Milli bayram ilan edilmeli
KKTC için diplomatik atağın başlatılmasına ihtiyaç olduğunu ifade eden Karamollaoğlu, Türkiye’nin KKTC’yi yük ve engel olarak görmemesi gerektiğini söyledi. Karamollaoğlu, “Kıbrıs, Türkiye için bir kambur değil bir fırsattır. Daha dün Yunan hücum botları Türk bayraklı gemiye mermi yağdırdı. Yunanistan bu cesareti nereden buluyor? Nasıl oluyor da bu kadar pervasızlaşabiliyor? Bu yüzden yapılacak iş bellidir: Türkiye adadan asker çekmek bir yana askeri varlığını daha da güçlendirmelidir. Bölgedeki sıcak gelişmeler ve adanın stratejik önemi de dikkate alınarak mutlaka bir hava üssü kurulmalıdır. Türkiye KKTC’nin başta kardeş ve dost ülkeler tarafından tanınması hususunda diplomatik atağa geçmelidir. 20 Temmuz Barış Harekâtı’nın yıldönümü milli bayram ilan edilmelidir.” çağrısında bulundu.
Kendileri değil sülaleleri hesabı veremez
Kıbrıs’ın asla pazarlık konusu yapılamayacağını dile getiren Karamollaoğlu, Kıbrıs konusunda taviz verilemeyeceğini aktararak, şunları kaydetti: “Eğer hükümet Kıbrıs’tan taviz verir ise kendileri değil, sülaleleri bunun hesabını veremez.
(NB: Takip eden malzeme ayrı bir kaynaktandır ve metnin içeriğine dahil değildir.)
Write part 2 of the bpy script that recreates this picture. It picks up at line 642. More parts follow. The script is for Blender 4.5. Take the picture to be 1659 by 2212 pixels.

Hükümetin oyuna gelmemesi gerekir. Berlin’e, Brüksel’e vizesiz gitme hayali kuranlar, yarın Lefkoşa’ya, Girne’ye, Gazimağusa’ya vize ile gitmek zorunda kalırlar. Bunun hesabını da ne tarih önünde ne de millet vicdanında veremezler. Kıbrıs Barış Harekâtı’nın mimarı Necmettin Erbakan’ın ifadesiyle söylüyorum; “Kıbrıs’ta şehit kanı ile alınmış bu topraklardan bir zerresini geri vermeye kalkarsanız hepinizden hesap sormak, bütün şehitlerimiz adına hesap sormak bizim için bir vecibedir, boynumuzun borcudur. Haberiniz olsun.”